Já em relação a Kamala Harris, o autor afirma que “Os contornos da provável política comercial de Harris são menos claros. Pode-se imaginá-la defendendo a abordagem comercial do presidente dos EUA, Joe Biden, que é um pouco menos errática do que a de Trump, mas continua sendo uma praga no legado da política econômica de Biden. Na verdade, a continuação das políticas de Biden ainda promoveria o declínio relativo dos Estados Unidos como país comercial, mas não tão rapidamente quanto as tarifas de Trump. Mas há outra possibilidade. Inspirando-se em dois outros presidentes democratas recentes, Barack Obama e Bill Clinton, Harris pode tentar reviver a liderança dos EUA no comércio global, principalmente juntando-se à Parceria Transpacífica Abrangente e Progressiva (CPTPP), com Austrália, Brunei, Canadá, Chile, Japão, Malásia, México, Nova Zelândia, Peru, Cingapura e Vietnã. O CPTPP evoluiu da Parceria Trans pacífica – um acordo que Obama liderou, mas nunca foi ratificado, devido à decisão de Trump em 2017 de se retirar dele. Foi graças à liderança japonesa que o CPTPP foi ratificado no ano seguinte.”

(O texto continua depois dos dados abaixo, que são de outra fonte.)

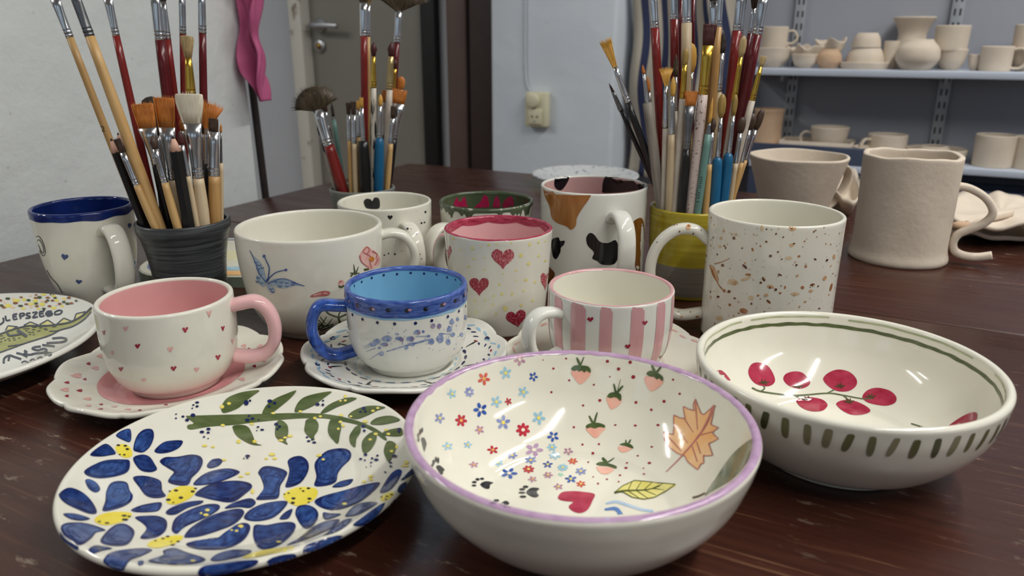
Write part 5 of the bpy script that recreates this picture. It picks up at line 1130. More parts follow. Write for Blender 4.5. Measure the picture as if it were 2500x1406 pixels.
def brush(pot, label, bot, jn, fe, tip, wid, kind, hm, fm, bm, dy=0.0, flatk=None, name='paint_brush', rings=True, dty=0.0):
    """bot/jn/fe/tip: where the brush meets the pot rim, the ferrule foot, the hair root and the hair tip are seen; wid = widths (rim, handle top, ferrule foot, ferrule top, hair) in photo pixels"""
    c = pot.c; y0 = c.y + dy; H_ = pot.prof[:, 1].max() + c.z
    bot, jn, fe, tip = [at_y(*p, y0) for p in (bot, jn, fe, tip)]
    top = at_y(0, 0, y0) if False else tip
    A, T = bot.copy(), jn.copy()
    ax = (T - A).normalized(); ax = (ax + Vector((0, dty, 0))).normalized()
    rm = wid[0]/2*px_scale(bot)
    # follow the axis down into the pot until it meets the wall or the floor
    tt = (H_ - A.z)/ax.z; P = A + ax*tt; rr = math.hypot(P.x - c.x, P.y - c.y); lim0 = inner_r(pot, H_ - c.z - .004) - rm - .0005
    if rr > lim0:      # nudge so it clears the rim
        k = lim0/rr; sh = Vector(((P.x - c.x)*(k - 1), (P.y - c.y)*(k - 1), 0)); sh.x *= .5; sh.y *= 1.0
        A += sh
    P = A + ax*((H_ - A.z)/ax.z); E_ = P.copy()
    for i in range(200):
        Q = P - ax*(.0005*i)
        if Q.z - c.z < .0075: break
        if math.hypot(Q.x - c.x, Q.y - c.y) > inner_r(pot, Q.z - c.z) - rm*.8 and i > 8: break
        E_ = Q
    L0 = (T - bot).length; B = E_
    sc = px_scale(bot); Lh = (A - B).dot(ax) + L0; Lf = (fe - jn).length; Lb = (tip - fe).length
    root = thing(name, B, label, 'pencil' if name == 'pencil' else 'brush', {'brush_pot': 'tools in the charcoal pot', 'brush_pot.001': 'brushes in the yellow pot', 'brush_pot.002': 'brushes in the grey-green pot'}[pot.root.name])
    root.rotation_euler = axis_frame(Vector((0, 0, 0)), ax).to_euler()
    w = [x/2*sc for x in wid[:4]] + [wid[4]*sc]; seed = hash(label) % 1000 if False else sum(map(ord, label))
    if name == 'pencil':
        V, Fc = loft([(0, 0, 0, w[0], w[0]), (0, 0, Lh, w[0], w[0])], 6); o = link_mesh('barrel', V, Fc, HM[hm], root, smooth=False)
        V, Fc = loft([(0, 0, Lh - .0006, w[0]*.97, w[0]*.97), (0, 0, Lh + Lf*.8, w[0]*.30, w[0]*.30)], 12); tp_ = link_mesh('sharpened_tip', V, Fc, PENW, root)
        V, Fc = loft([(0, 0, Lh + Lf*.78, w[0]*.30, w[0]*.30), (0, 0, Lh + Lf, w[0]*.06, w[0]*.06)], 10); link_mesh('lead', V, Fc, LEAD if hm != 'blue' else HM['blue'], tp_)
        return root
    zr = (A - B).dot(ax)
    if kind == 'none': pass
    rb = [(0, 0, 0, w[0]*.55, w[0]*.55), (0, 0, min(.004, zr*.3), w[0]*.78, w[0]*.78), (0, 0, zr, w[0], w[0])]
    for t in (.3, .6, .85): rb.append((0, 0, zr + (Lh - zr)*t, *(2*[(w[0]*(1 - t) + w[1]*t)*(1 + .10*math.sin(PI*t))])))
    rb.append((0, 0, Lh, w[1], w[1]))
    if hm in ('blue',): rb[-1] = (0, 0, Lh, w[1]*.55, w[1]*.55); rb.insert(-1, (0, 0, Lh - .0025, w[1]*.95, w[1]*.95))
    V, Fc = loft(rb, 16); link_mesh('handle', V, Fc, HM[hm], root)
    flat = kind in ('flat', 'fan', 'mopflat'); fk = flatk if flatk is not None else (.42 if flat else 1.0)
    rf = []
    for t, k in ((0, 1.0), (.06, 1.04), (.08, .92), (.10, 1.06), (.15, 1.06), (.17, .94), (.19, 1.05), (.22, 1.0), (.5, None), (.75, None), (1.0, None)):
        if k is None:
            u = (t - .22)/.78; x = w[2]*(1 - u) + w[3]*u; y = w[2]*(1 - u) + w[3]*fk*u
            if flat: x = w[2] + (w[3] - w[2])*u**1.2
        else: x = y = w[2]*(k if rings else 1.0)
        rf.append((0, 0, Lh - .0005 + Lf*t, x, y))
    V, Fc = loft(rf, 18); link_mesh('ferrule', V, Fc, FM[fm], root)
    V, Fc = hair(kind, w[3]*.93, w[3]*.93*fk, w[4], Lb, Lh + Lf, seed); o = link_mesh('bristles', V, Fc, BM[bm], root); 
    return root
G, Y, Q = P_GREY, P_YEL, P_FARP
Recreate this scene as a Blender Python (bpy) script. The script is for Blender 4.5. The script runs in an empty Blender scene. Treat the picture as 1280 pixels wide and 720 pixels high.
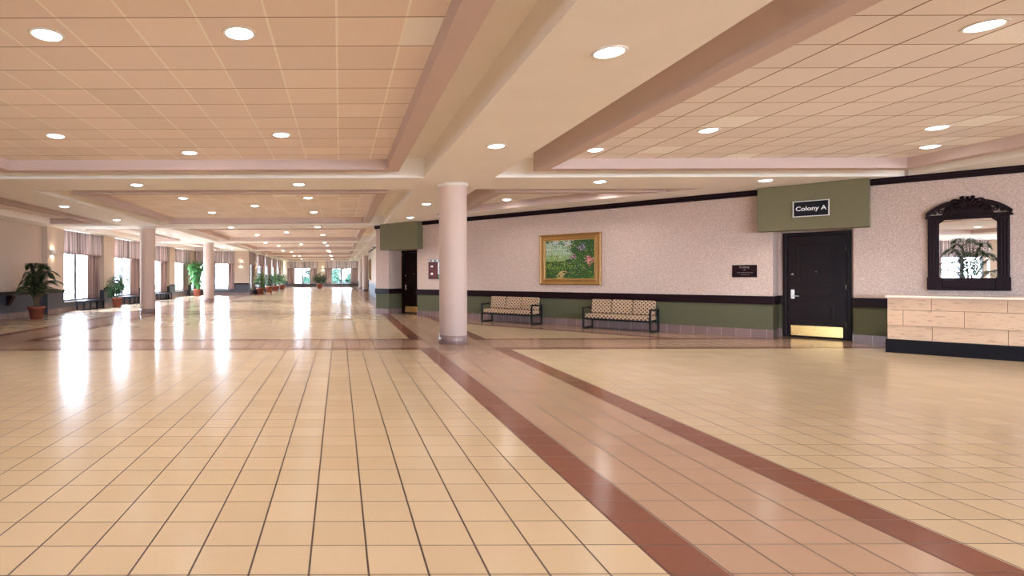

O Prêmio Nobel de Economia, José E. Stiglitz, no artigo “What a Trump Victory Would Mean for the US Economy” afirma que “Os eleitores americanos enfrentam uma escolha não apenas entre diferentes políticas, mas entre diferentes objetivos políticos. Embora a vice-presidente Kamala Harris, a candidata democrata, ainda não tenha detalhado totalmente sua agenda econômica, ela provavelmente preservaria os princípios centrais do programa do presidente Joe Biden, que incluem políticas fortes para manter a concorrência, preservar o meio ambiente (incluindo a redução das emissões de gases de efeito estufa), reduzir o custo de vida, manter o crescimento, aumentar a soberania e resiliência econômica nacional e mitigar a desigualdade. Por outro lado, seu oponente, o ex-presidente Donald Trump, não tem interesse em criar uma economia mais justa, robusta e sustentável. Em vez disso, a chapa republicana está oferecendo um cheque em branco para empresas de carvão e petróleo e se aproximando de bilionários como Elon Musk e Peter Thiel. É uma receita para tornar a economia dos EUA mais fraca, menos competitiva e menos igualitária.”
Ainda segundo o autor “As políticas tributárias propostas por Trump são igualmente falhas. Lembre-se do corte de impostos de 2017 para corporações e bilionários, que não conseguiu estimular investimentos adicionais e apenas incentivou a recompra de ações. Embora os republicanos nunca tenham visto um corte de impostos para os ricos que não amassem, alguns pelo menos reconheceram que a política aumentaria os déficits orçamentários e, portanto, adicionaram uma cláusula de caducidade, que começa a entrar em vigor em 2025. Mas Trump, ignorando as evidências de que os cortes de impostos “gotejantes” não funcionam e não se pagam, quer renovar e aprofundar o corte de 2017 de maneiras que adicionariam trilhões de dólares à dívida nacional.”